While diasporic superstitions can feel incredibly macabre and unsettling, some told me they still see them as a positive thing. Andrea Drizzle, 30, remembers her parents sombre faces after hearing one of her dreams as a child. “I would come downstairs in the morning, and we would always tell each other our dreams,” she tells me. In this instance, she told her parents she’d dreamt someone was trying to take her teeth out. It’s a pretty horrendous dream for any child undoubtedly, but it was their reaction that shocked her. “My mom looked at my dad and just gave him this really serious look.” They looked like someone had died, she says. But that’s because in their minds someone had; dreaming about teeth was a sign someone you know has passed away. They then began listing off names of people who could have possibly passed away overnight.

“If my grandma thought someone had given me or another family member the evil eye, she’d get an egg and move it around the person three to four times while reciting a prayer”

Andrea found the situation really funny and thinks the belief could be rooted in Venezuelan superstition. Ultimately she appreciates that it’s part of who she is. “I love all the particular things that are part of my culture,” she explains. “It connects me with them and others”.

Knowing where beliefs such as these stem from is incredibly difficult, as they shift in nature over centuries. Many Western traditions come from a belief held by the Romans or a Biblical reference which has adapted over time, for example. One suggestion for why the number 13 is unlucky is that Judas (the disciple who betrayed Jesus) was the 13th person to arrive for the Last Supper, while the idea that breaking a mirror is unlucky is thought to be the result of ancient Roman culture, where it was believed that mirrors held part of the soul. For diaspora cultures in the West, many have been adapted even further with the geographical shifts, incorporating elements of the new assimilated culture.

However for some, unsettling superstitions are a map of family migration. Zuleika Lebow, 29, struggles to know where her superstitions came from. She learnt as a child not to put a handbag on the floor as it would cause you to wish your money away; to cover your mouth when you yawn or it would let bad thoughts in; and to always greet your house when you got back home. The latter meant saying “Hey, house” anytime they came home – an endearing ritual I’m tempted to adopt myself. All of these came from her grandparents who she says were British-born but of Ashkenazi Jewish descent from Latvia, Lithuania, Belarus and Poland. “I suspect they’re a mix of British and Baltic superstitions,” she explains.

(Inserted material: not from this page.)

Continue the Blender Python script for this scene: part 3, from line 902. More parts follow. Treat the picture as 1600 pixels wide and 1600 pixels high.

This mix of beliefs mirrors her history – she’s unsure which elements come from which area, but they’ve come to represent her unique heritage.

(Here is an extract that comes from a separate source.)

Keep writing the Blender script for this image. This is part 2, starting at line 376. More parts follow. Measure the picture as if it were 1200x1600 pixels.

As members of the diaspora, it can feel frustrating to not be able to understand why our relatives hold onto seemingly irrational beliefs. There’s a fragmented jigsaw of things we took for granted as children, but curiosity and our ability to believe in the unbelievable is one we should hold onto. We should take every opportunity to interrogate our cultures, even the customs that once scared, unsettled or embarrassed us.

One thing that was universal from speaking to a diverse group of people about their diaspora superstitions was the degree of overlap: most of them are attempts to protect from misfortune. Superstition is the antithesis to the norm. The fact that we internalise our own as the weird ones is probably due to our own niggling feelings of abnormality as minority communities.

In reality, you could argue diaspora superstitions are incredibly natural.Is it really surprising that our parents held onto rituals related to aspirational things such as money or job prospects, when they were uprooted to the West, a place where the odds were already stacked against them? They’re our own culturally specific methods of keeping the lives of the people we love on track. That’s a much less spooky thought.